The technical issues are also substantial, she noted, and the costs are likely to be enormous. While most large green roofs — such as Facebook’s building-top park in Menlo Park — are flat, the Vallco plan calls for a park that curves in gentle waves, adding even more complexity to the equation. “If you do a tar and gravel roof, this is really really different,” she said.

But that, executives said, is the whole point: “It’s not easy, but it’s possible (to build it),” Pau said. “We have a whole bunch of people looking at it, and we know it can work.”

Perhaps a larger question involves the viability of retail in the Vallco area at all. For decades, the mall withered from its position between the twin poles of Stanford Shopping Center in Palo Alto and Westfield Valley Fair in San Jose. Observers agree that office and apartments will lease all day long in Cupertino. But it’s natural to wonder about the retail given past history.

Sand Hill, which has done numerous mixed-use projects around the region including several in Cupertino, knows what it’s in for. “Task 1 is making retail work here again,” Moulds said.

The new plan involves a retail loop on the eastern side of the project, with larger retailers facing Stevens Creek. Shops would line the ground floor of several blocks; a market hall, plus three acres of plazas, are also in the mix. The massive amount of office space creates build-in customer base during the day; the apartments would add life on weekends and at night. The concept adheres to the general theme of an “entertainment-focused downtown” that is all the rage these days in mixed-use development. (Sand Hill announced that the extremely popular AMC theater would get a new home in the project, with the cinemas remaining in their current home in the meantime.)

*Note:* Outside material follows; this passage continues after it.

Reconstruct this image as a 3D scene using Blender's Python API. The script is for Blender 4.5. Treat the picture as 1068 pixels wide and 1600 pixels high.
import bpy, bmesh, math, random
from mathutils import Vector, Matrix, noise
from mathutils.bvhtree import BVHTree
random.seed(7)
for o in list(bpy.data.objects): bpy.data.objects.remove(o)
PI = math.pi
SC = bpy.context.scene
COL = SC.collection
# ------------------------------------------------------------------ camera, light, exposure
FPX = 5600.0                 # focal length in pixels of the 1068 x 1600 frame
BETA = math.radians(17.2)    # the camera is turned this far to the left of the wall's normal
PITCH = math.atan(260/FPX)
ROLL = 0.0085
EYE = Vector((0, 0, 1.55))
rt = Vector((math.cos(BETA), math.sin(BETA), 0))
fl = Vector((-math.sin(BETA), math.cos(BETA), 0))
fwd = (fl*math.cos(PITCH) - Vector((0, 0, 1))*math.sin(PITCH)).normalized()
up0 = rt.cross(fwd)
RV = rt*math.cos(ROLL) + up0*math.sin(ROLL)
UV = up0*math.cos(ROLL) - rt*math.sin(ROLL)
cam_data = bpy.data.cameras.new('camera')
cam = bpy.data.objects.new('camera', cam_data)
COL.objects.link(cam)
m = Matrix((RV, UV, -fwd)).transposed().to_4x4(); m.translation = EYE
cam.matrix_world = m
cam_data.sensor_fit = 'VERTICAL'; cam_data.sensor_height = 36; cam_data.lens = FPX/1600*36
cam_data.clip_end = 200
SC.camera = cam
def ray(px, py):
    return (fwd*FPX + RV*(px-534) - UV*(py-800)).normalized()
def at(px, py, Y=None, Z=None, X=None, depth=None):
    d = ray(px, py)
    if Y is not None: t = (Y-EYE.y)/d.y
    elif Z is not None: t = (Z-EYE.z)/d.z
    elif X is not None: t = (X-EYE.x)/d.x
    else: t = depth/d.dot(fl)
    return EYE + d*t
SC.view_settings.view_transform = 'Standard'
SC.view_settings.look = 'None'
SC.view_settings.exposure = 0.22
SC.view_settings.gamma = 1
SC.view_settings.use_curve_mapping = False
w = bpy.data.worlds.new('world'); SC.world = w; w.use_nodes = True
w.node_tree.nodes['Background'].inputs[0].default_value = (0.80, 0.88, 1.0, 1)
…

There is some early sign of momentum in this area: Main Street Cupertino, a 17-acre mixed-use concept Sand Hill is developing a short hop away from Vallco, is leasing up well, with new-to-the-area stores and restaurants; the project’s 21,000-square-foot anchor space is leased, though officials have not announced the tenant.

“With this plan and the mix of uses we think we have a successful approach,” Moulds said. “But it’s no longer the mall format. It’s been proven not to work. We need to create a downtown environment.”

But won’t the added engineering and construction costs require higher rents, making the project uncompetitive? “My philosophy,” Pau said, “is if you have the best product in town, we’ll get the best rent in town. We do think, as an owner for 40 or 50 or 60 years, you’ll come out OK.”

Vallco’s redevelopment received a boost when the city allocated additional development capacity to the mall area — 2 million square feet of office, 600,000 square feet of retail and 389 housing units. The next step is for Sand Hill to turn in its development application, which the company says it plans to do in the weeks ahead. The plan’s larger number of proposed housing units will have to be reconciled with the city’s smaller allocation. But it’s safe to say that planners probably didn’t anticipate anything like the new concept and community benefits package.

“No one’s making us do it like this,” Pau said. “It’s not driven by economics. No tenant is asking us to do this. It’s just something where, people will look at it and say, ‘This is great.’ It’s something that’s more of a public amenity.”